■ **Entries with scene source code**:

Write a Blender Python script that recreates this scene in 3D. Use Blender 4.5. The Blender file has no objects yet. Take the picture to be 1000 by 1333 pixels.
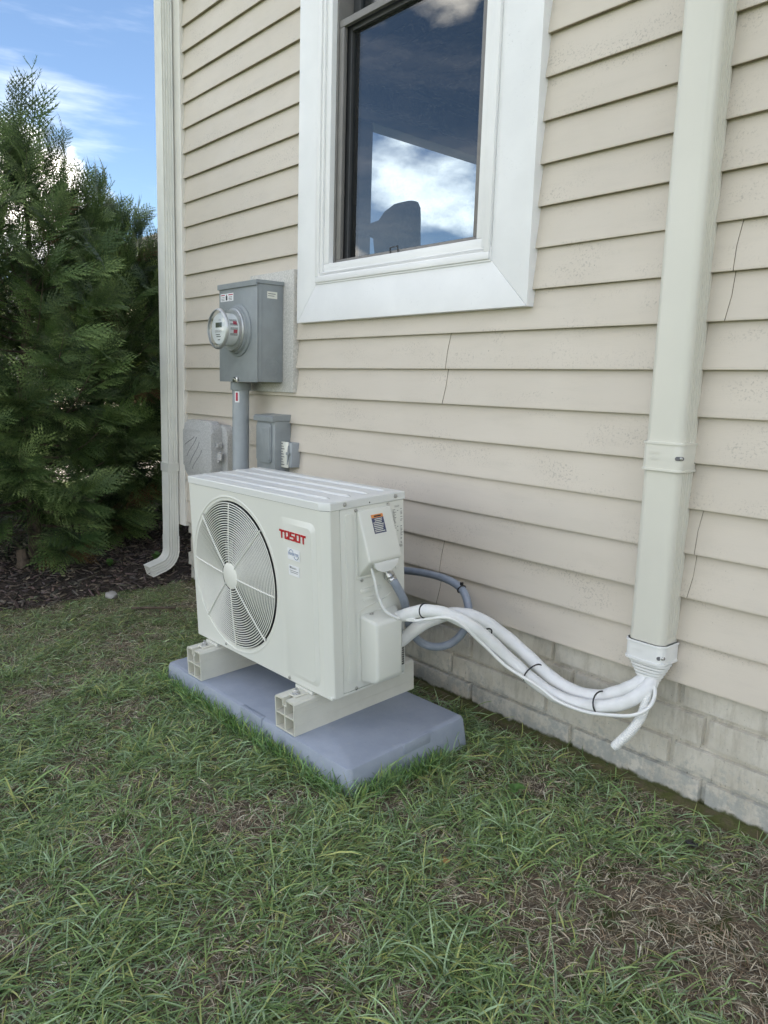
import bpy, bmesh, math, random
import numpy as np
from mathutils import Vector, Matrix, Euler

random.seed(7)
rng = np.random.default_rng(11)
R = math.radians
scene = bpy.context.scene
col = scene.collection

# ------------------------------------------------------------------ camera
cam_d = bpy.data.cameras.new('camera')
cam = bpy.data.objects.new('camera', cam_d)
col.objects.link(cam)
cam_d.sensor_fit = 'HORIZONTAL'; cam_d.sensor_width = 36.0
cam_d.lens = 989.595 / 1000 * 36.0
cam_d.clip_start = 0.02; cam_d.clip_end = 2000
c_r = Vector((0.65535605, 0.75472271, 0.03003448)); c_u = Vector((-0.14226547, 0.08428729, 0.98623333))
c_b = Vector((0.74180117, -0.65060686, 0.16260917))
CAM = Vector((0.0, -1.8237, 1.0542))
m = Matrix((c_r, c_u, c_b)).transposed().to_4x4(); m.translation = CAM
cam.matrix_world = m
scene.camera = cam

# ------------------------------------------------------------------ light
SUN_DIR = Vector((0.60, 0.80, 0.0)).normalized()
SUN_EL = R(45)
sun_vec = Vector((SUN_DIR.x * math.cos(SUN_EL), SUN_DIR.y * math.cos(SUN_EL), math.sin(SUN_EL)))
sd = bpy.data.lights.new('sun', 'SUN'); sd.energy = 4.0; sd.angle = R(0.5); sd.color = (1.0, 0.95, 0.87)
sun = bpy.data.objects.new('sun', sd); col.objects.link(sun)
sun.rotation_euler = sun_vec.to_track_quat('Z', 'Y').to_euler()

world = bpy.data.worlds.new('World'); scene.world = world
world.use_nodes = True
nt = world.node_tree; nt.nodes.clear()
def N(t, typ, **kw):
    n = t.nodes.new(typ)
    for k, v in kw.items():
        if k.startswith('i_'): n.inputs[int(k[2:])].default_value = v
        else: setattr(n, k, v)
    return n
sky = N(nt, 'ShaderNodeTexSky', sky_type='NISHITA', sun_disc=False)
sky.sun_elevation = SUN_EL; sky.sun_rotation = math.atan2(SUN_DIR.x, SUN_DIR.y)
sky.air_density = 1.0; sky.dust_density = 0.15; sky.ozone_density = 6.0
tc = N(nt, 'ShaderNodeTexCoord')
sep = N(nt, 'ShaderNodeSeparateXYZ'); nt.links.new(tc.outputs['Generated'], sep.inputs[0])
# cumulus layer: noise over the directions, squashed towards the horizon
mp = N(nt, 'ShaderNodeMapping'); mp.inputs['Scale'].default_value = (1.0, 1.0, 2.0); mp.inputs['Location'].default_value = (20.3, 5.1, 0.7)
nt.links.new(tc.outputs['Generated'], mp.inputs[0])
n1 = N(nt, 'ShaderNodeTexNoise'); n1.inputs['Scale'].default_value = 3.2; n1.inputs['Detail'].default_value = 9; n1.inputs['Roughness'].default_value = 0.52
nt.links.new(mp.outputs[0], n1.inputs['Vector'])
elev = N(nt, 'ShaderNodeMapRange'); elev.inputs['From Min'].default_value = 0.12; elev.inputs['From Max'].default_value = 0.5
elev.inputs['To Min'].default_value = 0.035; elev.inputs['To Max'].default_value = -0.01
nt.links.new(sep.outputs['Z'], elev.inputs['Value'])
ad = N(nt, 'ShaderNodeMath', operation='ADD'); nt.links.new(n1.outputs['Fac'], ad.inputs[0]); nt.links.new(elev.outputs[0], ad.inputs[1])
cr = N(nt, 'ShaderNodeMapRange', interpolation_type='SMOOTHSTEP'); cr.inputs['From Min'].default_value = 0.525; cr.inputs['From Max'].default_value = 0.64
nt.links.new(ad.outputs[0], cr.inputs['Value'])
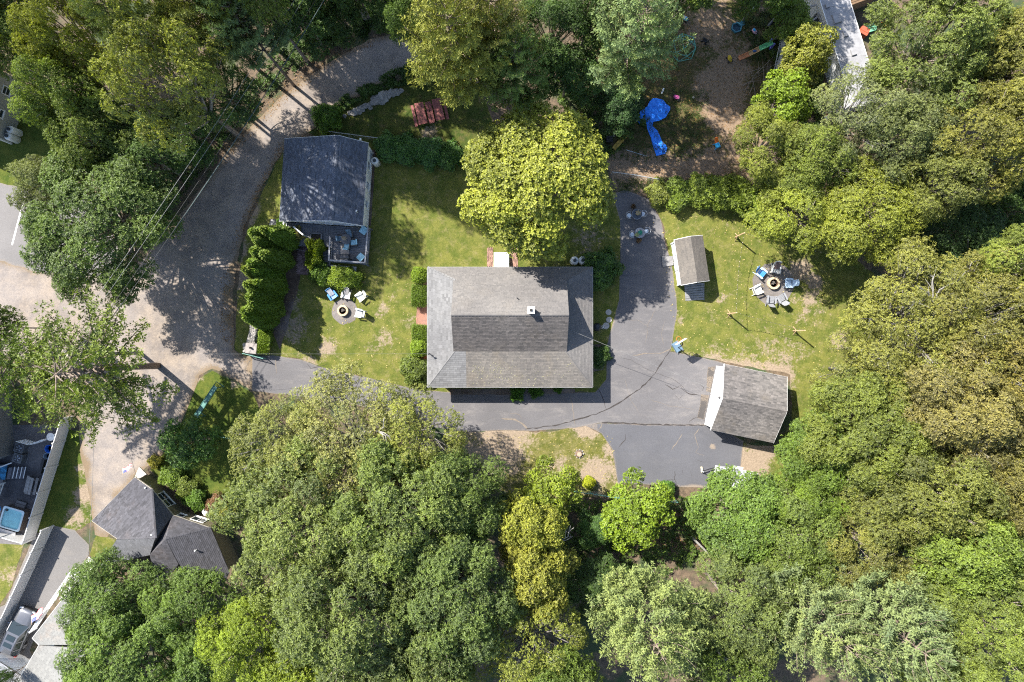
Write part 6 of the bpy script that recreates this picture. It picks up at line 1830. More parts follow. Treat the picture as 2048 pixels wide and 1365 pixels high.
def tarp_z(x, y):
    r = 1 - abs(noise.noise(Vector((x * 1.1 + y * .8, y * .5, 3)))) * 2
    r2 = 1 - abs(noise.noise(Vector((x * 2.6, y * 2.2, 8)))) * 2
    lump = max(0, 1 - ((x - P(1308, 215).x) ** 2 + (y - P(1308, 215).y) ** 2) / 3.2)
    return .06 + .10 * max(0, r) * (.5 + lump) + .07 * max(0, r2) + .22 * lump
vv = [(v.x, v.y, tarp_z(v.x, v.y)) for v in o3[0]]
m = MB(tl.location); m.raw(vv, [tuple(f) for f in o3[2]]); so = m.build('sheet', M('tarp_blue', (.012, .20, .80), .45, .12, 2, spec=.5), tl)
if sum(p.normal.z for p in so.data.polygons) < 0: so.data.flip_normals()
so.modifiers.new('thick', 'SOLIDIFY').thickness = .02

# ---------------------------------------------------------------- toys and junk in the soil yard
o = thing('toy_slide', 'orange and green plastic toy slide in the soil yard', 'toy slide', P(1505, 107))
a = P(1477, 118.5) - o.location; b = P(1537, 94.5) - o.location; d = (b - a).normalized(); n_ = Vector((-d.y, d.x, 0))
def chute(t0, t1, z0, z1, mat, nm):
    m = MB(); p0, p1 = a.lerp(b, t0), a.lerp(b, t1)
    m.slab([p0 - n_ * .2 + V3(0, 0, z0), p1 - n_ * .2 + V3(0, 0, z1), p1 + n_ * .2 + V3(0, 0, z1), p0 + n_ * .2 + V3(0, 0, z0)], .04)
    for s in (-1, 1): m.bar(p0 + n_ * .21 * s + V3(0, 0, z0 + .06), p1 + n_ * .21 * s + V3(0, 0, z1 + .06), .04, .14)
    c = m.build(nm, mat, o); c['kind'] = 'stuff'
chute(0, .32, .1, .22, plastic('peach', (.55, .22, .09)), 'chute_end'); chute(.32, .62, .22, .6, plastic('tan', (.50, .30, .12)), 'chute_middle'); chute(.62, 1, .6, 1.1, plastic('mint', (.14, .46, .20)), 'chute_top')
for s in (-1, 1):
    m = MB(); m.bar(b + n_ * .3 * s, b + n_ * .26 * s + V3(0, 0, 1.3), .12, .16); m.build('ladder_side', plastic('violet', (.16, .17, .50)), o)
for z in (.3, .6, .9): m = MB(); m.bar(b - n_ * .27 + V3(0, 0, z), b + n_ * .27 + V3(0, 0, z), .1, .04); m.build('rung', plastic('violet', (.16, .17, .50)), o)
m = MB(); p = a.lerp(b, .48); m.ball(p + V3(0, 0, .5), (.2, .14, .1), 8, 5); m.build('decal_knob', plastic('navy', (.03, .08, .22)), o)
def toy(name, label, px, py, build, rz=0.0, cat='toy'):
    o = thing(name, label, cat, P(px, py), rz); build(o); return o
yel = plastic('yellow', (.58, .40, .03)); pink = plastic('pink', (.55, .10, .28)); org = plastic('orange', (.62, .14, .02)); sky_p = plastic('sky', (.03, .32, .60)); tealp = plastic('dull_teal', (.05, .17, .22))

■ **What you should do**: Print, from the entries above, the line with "Write part 6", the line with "so.modifiers.new('thick', 'SOLIDIFY').thickness = .02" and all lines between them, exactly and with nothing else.

■ **Complete answer**:
Write part 6 of the bpy script that recreates this picture. It picks up at line 1830. More parts follow. Treat the picture as 2048 pixels wide and 1365 pixels high.
def tarp_z(x, y):
    r = 1 - abs(noise.noise(Vector((x * 1.1 + y * .8, y * .5, 3)))) * 2
    r2 = 1 - abs(noise.noise(Vector((x * 2.6, y * 2.2, 8)))) * 2
    lump = max(0, 1 - ((x - P(1308, 215).x) ** 2 + (y - P(1308, 215).y) ** 2) / 3.2)
    return .06 + .10 * max(0, r) * (.5 + lump) + .07 * max(0, r2) + .22 * lump
vv = [(v.x, v.y, tarp_z(v.x, v.y)) for v in o3[0]]
m = MB(tl.location); m.raw(vv, [tuple(f) for f in o3[2]]); so = m.build('sheet', M('tarp_blue', (.012, .20, .80), .45, .12, 2, spec=.5), tl)
if sum(p.normal.z for p in so.data.polygons) < 0: so.data.flip_normals()
so.modifiers.new('thick', 'SOLIDIFY').thickness = .02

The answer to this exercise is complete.